Heinrich Schenker, in his Neue Musikalische Theorien und Phantasien (1896 – 1935), breaks down pieces into their Ursatz, their fundamental structure, stripped of rhythm and superficial window-dressing. Thus rid of the arbitrary confines of rhythms, ornamentation, and foregrounds, the truth of music may be exposed. Schenker believed that meaning lay in structure, rather than in superficial impositions on the music by the romantic imaginations of performers.
This Urtext became the guide for a new generation of rigorous adherents, resulting in a more minimalist and technically clean approach to classical music, for better or worse.
In the case of Beethoven’s “Moonlight” Sonata, Schenkerian analysis attempts to remove the moonlight and expose the mechanism and its oily gears to day.
Although tempo plays no part in Schenkerian structure, and might instead be thought of as an attempt by the performer to match the electricity in the hall with his own pulse, playing the triplets faster keeps the structure more apparent, and replaces sentiment with passion. To me, the beat of those triplets moves the action forward; there is an urgency to the rippling, a waterfall just over the horizon (the third movement), which contradicts Beethoven’s annotations. Many musical markings might seem to stem from the characteristics of the piano on which the piece was written. A particularly beautiful note (caused by the way in which the felt on the hammer was randomly compressed) will cause the composer to underline or stress that note, either structurally or in notation. A very loud piano is a small, noisy room might have dictated Beethoven’s suggestion of playing the movement delicately and without pedal, in order to stress the simplicity of the piece.
The actual melody is beneath the accompaniment; the seven notes in octaves in the left hand are in fact the melody. Nothing very much happens in the right hand during the first movement, an early form of easy listening which may account for its popularity.

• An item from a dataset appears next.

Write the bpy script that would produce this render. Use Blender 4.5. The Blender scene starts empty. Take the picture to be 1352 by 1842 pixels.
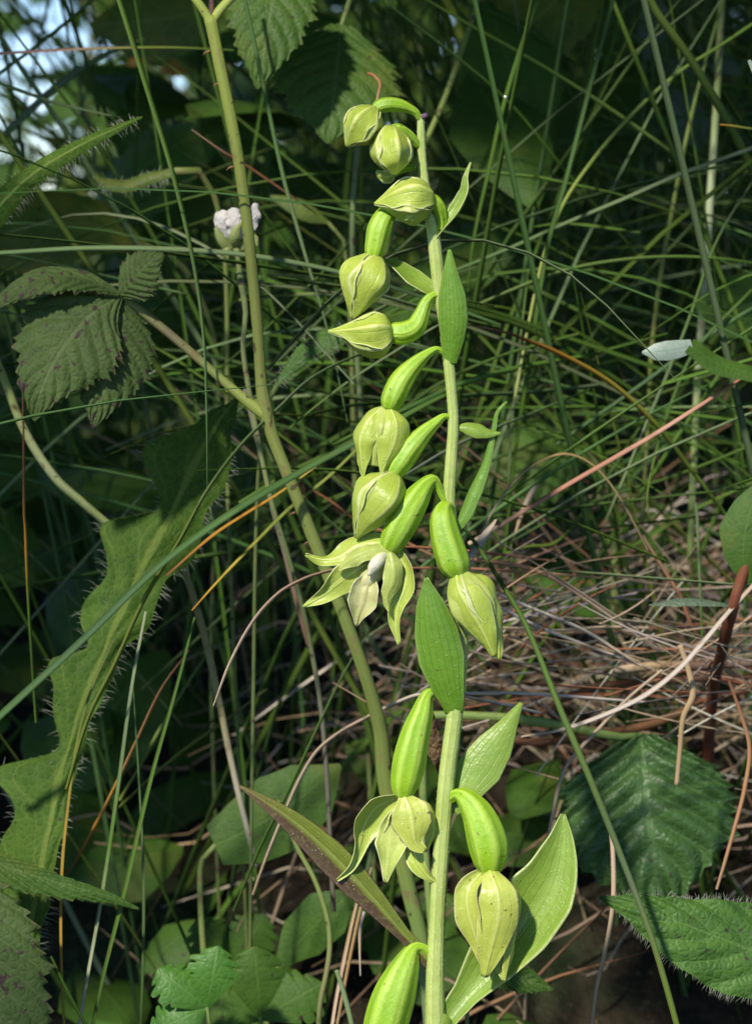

But by the third movement, the triplets become full-blown arpeggios running the length of the keyboard.
And the second movement is just the bass melody from the first movement (played in octaves, so you won’t miss it) put into the right hand (in single notes, because you can’t miss anything in the treble, notes there are like sopranos). There is a further inner voice in the left hand in the second movement which repeats the first movement octaves as well, so that the second movement could also be said to have its melody both in the right hand and in the left hand. This descending melody inverts during the trio, so that, rather than descending as the first movement’s octaves do, it ascends, syncopated, also in the left hand.
The third movement uses the triplets from the first movement, a three-note filigree now become a four-note rampage. While each arpeggio has one more note than a triplet in the first movement, each one of its four-note riplets is used as a stand-in for only one note of a triplet. That is, it takes three full arpeggios to imitate one triplet. The trick is that each arpeggio can use either its first note or its last note, its thumb or its pinky, to replace one note of the triplet. And so sometimes I stress the first note of each arpeggio, and sometimes the last note. This happens very rapidly. Despite being one of the most well-known of all Beethoven’s passages, this rocket-like ascension into the sky is actually the accompaniment.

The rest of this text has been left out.